## What the exercise asks
Print, word for word, the opening line of the data below and every line after it through the line that contains "from mathutils import", but not the pictures.

## Material provided

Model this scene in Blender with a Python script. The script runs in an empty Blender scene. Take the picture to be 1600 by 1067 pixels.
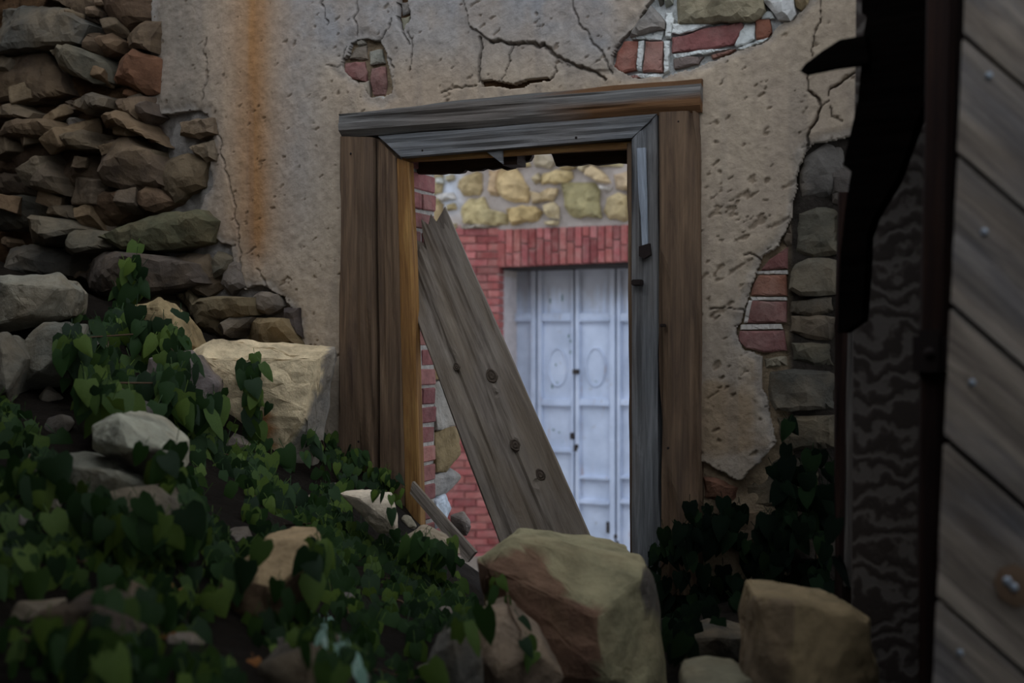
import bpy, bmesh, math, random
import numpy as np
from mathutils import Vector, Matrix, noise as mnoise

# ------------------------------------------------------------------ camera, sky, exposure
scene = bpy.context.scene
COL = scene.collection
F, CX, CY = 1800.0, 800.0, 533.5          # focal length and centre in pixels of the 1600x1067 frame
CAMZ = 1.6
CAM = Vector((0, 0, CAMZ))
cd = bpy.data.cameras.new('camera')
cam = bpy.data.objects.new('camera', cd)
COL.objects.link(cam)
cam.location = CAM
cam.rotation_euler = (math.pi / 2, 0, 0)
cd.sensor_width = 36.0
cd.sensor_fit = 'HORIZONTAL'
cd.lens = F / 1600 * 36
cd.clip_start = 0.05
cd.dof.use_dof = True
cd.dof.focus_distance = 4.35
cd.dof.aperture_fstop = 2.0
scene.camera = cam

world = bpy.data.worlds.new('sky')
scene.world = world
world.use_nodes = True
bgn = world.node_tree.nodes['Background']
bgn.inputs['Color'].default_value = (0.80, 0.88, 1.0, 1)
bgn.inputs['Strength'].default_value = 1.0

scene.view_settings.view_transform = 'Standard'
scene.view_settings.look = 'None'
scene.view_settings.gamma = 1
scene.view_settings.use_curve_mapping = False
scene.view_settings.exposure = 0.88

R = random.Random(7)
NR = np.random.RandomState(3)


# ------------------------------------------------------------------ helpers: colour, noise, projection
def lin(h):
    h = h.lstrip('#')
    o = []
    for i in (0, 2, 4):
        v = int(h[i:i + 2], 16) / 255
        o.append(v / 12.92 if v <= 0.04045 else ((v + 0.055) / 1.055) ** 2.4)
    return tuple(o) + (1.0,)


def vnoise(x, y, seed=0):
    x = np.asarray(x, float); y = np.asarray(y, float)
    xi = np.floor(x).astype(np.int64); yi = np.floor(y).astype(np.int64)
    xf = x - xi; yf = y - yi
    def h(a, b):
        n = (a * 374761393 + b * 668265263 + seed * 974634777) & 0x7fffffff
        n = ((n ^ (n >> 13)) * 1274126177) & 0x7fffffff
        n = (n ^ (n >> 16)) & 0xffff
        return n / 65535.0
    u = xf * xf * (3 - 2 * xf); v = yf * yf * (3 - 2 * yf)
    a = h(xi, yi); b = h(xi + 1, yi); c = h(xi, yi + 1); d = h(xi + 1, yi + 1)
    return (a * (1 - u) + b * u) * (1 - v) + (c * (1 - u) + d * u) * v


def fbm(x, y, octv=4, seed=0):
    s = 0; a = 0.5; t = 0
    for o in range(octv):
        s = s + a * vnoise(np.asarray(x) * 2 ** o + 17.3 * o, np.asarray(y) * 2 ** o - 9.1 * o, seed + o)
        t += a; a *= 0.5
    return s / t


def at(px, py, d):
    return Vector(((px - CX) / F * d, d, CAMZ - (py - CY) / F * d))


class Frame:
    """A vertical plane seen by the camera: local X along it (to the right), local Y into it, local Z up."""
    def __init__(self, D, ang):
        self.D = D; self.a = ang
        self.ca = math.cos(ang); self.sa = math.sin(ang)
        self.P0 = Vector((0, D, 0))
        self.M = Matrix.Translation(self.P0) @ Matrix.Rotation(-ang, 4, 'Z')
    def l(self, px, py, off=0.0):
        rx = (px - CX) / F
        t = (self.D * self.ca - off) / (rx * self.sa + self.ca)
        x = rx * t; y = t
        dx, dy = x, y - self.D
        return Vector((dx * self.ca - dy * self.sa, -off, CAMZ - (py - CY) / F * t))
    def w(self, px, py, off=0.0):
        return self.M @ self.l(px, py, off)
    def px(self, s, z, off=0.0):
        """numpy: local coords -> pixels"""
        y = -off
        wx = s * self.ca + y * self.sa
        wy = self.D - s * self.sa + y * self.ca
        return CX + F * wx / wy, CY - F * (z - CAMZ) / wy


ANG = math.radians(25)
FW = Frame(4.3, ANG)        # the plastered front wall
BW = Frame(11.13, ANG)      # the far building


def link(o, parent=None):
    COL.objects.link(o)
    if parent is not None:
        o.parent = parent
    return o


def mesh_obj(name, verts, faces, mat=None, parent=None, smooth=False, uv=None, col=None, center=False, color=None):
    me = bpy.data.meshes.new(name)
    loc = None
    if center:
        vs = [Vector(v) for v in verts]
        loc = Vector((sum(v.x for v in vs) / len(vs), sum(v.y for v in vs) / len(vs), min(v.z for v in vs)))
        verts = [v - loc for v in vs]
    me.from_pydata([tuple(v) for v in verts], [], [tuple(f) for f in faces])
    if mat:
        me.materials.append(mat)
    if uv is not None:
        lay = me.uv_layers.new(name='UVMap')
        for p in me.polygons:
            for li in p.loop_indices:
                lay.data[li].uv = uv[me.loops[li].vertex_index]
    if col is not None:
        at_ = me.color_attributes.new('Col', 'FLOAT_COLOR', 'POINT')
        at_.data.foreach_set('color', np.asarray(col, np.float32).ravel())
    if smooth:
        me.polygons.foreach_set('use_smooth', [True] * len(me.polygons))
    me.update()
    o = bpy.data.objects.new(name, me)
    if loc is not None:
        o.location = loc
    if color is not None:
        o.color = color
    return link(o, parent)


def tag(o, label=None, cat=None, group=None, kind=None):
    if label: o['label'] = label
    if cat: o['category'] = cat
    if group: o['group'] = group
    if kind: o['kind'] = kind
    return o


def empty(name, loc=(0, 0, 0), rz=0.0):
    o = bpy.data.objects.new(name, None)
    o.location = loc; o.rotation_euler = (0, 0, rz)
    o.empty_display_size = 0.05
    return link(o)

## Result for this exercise
Model this scene in Blender with a Python script. The script runs in an empty Blender scene. Take the picture to be 1600 by 1067 pixels.
import bpy, bmesh, math, random
import numpy as np
from mathutils import Vector, Matrix, noise as mnoise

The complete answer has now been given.